We’re celebrating the end of one year and the beginning of the next by thanking BSA Readers, Friends, and Family for your support in 2021. We have selected some of our favorite shots from the year by our Editor of Photography, Jaime Rojo, and are sharing a new one every day to celebrate all our good times together, our hope for the future, and our love for the street.
New York Street Artist Winston Tseng cleverly pokes his finger in your eye during these days when more tepid artists stick to cute and cuddly. He has been expanding the vocabulary of the street to slickly lampoon systemic hypocrisies; employing the visual language of corporate advertising, illuminating the now common practice of manipulating populations, not just consumers.

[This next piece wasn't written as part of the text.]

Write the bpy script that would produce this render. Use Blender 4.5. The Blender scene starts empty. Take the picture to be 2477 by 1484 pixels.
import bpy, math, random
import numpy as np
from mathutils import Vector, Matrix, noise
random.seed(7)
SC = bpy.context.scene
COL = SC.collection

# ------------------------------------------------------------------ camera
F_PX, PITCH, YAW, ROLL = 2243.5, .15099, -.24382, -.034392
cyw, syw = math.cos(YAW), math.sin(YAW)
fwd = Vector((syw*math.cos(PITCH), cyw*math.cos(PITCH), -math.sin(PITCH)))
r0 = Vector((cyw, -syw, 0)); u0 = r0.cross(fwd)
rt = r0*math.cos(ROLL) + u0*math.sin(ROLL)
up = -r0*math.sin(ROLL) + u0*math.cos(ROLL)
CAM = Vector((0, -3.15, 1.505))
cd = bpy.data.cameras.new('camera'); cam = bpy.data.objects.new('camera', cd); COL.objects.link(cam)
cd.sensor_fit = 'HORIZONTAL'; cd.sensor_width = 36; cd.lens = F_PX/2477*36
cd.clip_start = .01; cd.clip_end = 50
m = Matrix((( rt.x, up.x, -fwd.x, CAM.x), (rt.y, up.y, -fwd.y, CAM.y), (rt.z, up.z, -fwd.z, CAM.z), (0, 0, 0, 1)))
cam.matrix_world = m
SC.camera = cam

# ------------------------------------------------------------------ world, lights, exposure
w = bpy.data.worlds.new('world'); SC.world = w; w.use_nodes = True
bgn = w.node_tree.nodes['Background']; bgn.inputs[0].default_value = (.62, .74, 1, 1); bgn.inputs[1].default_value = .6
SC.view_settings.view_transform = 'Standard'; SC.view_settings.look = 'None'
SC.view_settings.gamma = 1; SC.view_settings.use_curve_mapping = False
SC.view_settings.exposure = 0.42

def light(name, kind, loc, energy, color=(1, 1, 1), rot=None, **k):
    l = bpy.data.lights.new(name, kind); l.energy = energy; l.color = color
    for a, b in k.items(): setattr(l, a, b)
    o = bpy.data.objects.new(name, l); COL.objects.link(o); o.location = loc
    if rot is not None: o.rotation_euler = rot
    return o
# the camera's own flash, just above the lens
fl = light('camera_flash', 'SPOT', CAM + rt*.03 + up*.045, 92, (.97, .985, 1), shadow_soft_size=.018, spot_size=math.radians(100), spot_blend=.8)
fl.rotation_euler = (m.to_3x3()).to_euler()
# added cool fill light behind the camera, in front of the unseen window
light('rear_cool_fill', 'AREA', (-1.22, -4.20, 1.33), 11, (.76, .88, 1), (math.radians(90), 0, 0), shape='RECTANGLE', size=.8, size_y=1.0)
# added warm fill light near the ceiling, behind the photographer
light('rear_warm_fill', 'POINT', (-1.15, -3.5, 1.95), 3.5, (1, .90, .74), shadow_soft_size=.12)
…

With a brightly flat illustration style similar to friendly public service announcements, Tseng’s subtle sarcasm has the power to trigger personal threats and paranoid claims from aggrieved passersby on the street and various knee-jerk commenters on social media during this polarized period in the U.S.
In a typical poster by the street artist we see a semi-official looking public-service ad. It proposes a private, charity-funded solution to a social responsibility that once was paid by taxes – children’s education.
Now Bob and Barbie from right wing media opine that teachers are blood-suckers and public education is akin to a socialist plot. Meanwhile last years CARES Act fund went to the “wealthiest corporations and individuals”.
It’s so much worse than we ever imagined it would get.
In real life, school teachers are humiliated into publicly participating on their knees in a literal money-grab as entertainment during the half time show at a hockey game – so they can purchase school supplies.
That kind of sorry spectacle makes this GoFundMe parody appear as a perfectly civilized solution.